→ INSTRUCTIONS FOR THE TASK:
Write out the entire listing below exactly, with the pictures left out.
>> Begin
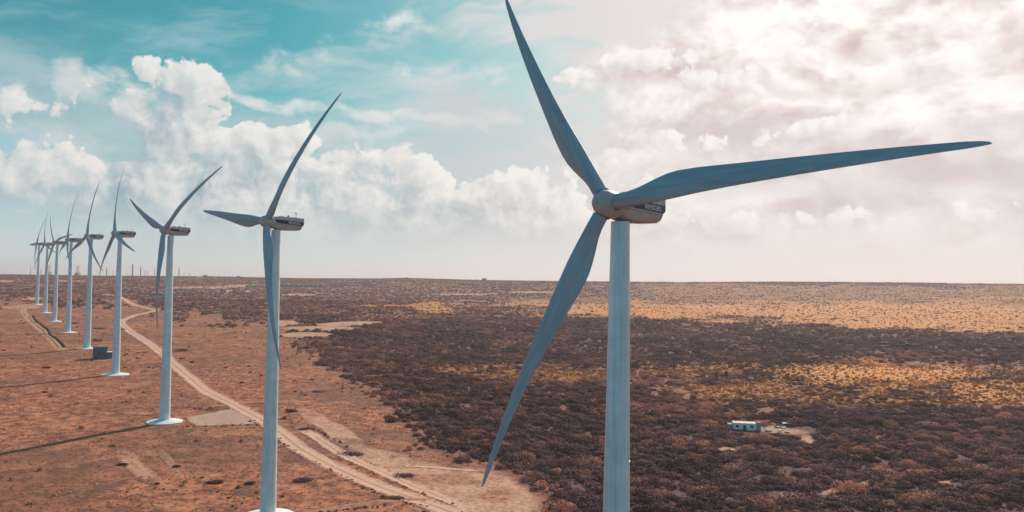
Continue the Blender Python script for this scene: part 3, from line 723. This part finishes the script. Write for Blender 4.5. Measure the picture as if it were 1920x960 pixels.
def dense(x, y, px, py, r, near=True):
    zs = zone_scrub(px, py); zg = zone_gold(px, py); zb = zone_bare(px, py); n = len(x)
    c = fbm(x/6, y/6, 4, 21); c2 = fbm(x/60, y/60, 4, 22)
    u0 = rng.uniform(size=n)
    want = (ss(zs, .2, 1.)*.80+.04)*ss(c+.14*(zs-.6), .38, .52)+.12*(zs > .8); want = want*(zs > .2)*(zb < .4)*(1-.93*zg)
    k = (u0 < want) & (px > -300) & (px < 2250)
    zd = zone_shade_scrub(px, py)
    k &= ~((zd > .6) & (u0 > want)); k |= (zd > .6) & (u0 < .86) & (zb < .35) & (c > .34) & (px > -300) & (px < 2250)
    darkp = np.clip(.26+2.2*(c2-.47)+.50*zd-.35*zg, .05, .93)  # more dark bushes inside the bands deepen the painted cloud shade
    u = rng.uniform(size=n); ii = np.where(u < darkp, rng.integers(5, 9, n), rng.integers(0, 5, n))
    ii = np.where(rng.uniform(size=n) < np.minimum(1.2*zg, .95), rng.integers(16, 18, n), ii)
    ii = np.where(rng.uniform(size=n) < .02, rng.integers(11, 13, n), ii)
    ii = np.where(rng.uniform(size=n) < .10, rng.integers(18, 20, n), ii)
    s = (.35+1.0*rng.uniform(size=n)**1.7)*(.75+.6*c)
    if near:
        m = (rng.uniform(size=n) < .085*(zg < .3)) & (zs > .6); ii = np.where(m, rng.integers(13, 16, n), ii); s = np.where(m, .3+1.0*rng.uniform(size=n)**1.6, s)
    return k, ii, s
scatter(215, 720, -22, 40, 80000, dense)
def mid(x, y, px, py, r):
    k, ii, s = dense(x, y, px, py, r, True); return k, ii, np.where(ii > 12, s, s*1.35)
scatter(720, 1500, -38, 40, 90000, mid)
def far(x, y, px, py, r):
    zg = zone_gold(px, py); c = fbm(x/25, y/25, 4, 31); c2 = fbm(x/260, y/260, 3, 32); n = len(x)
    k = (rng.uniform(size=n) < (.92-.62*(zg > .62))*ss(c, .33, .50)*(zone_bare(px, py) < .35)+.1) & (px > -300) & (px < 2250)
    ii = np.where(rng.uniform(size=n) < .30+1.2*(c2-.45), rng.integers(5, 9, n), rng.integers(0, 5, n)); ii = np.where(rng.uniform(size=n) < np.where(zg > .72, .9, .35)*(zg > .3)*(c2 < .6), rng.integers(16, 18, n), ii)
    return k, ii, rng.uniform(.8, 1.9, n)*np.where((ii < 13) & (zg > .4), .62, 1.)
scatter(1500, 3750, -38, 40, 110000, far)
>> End
→ SOLUTION FOR THIS PROBLEM:
Continue the Blender Python script for this scene: part 3, from line 723. This part finishes the script. Write for Blender 4.5. Measure the picture as if it were 1920x960 pixels.
def dense(x, y, px, py, r, near=True):
    zs = zone_scrub(px, py); zg = zone_gold(px, py); zb = zone_bare(px, py); n = len(x)
    c = fbm(x/6, y/6, 4, 21); c2 = fbm(x/60, y/60, 4, 22)
    u0 = rng.uniform(size=n)
    want = (ss(zs, .2, 1.)*.80+.04)*ss(c+.14*(zs-.6), .38, .52)+.12*(zs > .8); want = want*(zs > .2)*(zb < .4)*(1-.93*zg)
    k = (u0 < want) & (px > -300) & (px < 2250)
    zd = zone_shade_scrub(px, py)
    k &= ~((zd > .6) & (u0 > want)); k |= (zd > .6) & (u0 < .86) & (zb < .35) & (c > .34) & (px > -300) & (px < 2250)
    darkp = np.clip(.26+2.2*(c2-.47)+.50*zd-.35*zg, .05, .93)  # more dark bushes inside the bands deepen the painted cloud shade
    u = rng.uniform(size=n); ii = np.where(u < darkp, rng.integers(5, 9, n), rng.integers(0, 5, n))
    ii = np.where(rng.uniform(size=n) < np.minimum(1.2*zg, .95), rng.integers(16, 18, n), ii)
    ii = np.where(rng.uniform(size=n) < .02, rng.integers(11, 13, n), ii)
    ii = np.where(rng.uniform(size=n) < .10, rng.integers(18, 20, n), ii)
    s = (.35+1.0*rng.uniform(size=n)**1.7)*(.75+.6*c)
    if near:
        m = (rng.uniform(size=n) < .085*(zg < .3)) & (zs > .6); ii = np.where(m, rng.integers(13, 16, n), ii); s = np.where(m, .3+1.0*rng.uniform(size=n)**1.6, s)
    return k, ii, s
scatter(215, 720, -22, 40, 80000, dense)
def mid(x, y, px, py, r):
    k, ii, s = dense(x, y, px, py, r, True); return k, ii, np.where(ii > 12, s, s*1.35)
scatter(720, 1500, -38, 40, 90000, mid)
def far(x, y, px, py, r):
    zg = zone_gold(px, py); c = fbm(x/25, y/25, 4, 31); c2 = fbm(x/260, y/260, 3, 32); n = len(x)
    k = (rng.uniform(size=n) < (.92-.62*(zg > .62))*ss(c, .33, .50)*(zone_bare(px, py) < .35)+.1) & (px > -300) & (px < 2250)
    ii = np.where(rng.uniform(size=n) < .30+1.2*(c2-.45), rng.integers(5, 9, n), rng.integers(0, 5, n)); ii = np.where(rng.uniform(size=n) < np.where(zg > .72, .9, .35)*(zg > .3)*(c2 < .6), rng.integers(16, 18, n), ii)
    return k, ii, rng.uniform(.8, 1.9, n)*np.where((ii < 13) & (zg > .4), .62, 1.)
scatter(1500, 3750, -38, 40, 110000, far)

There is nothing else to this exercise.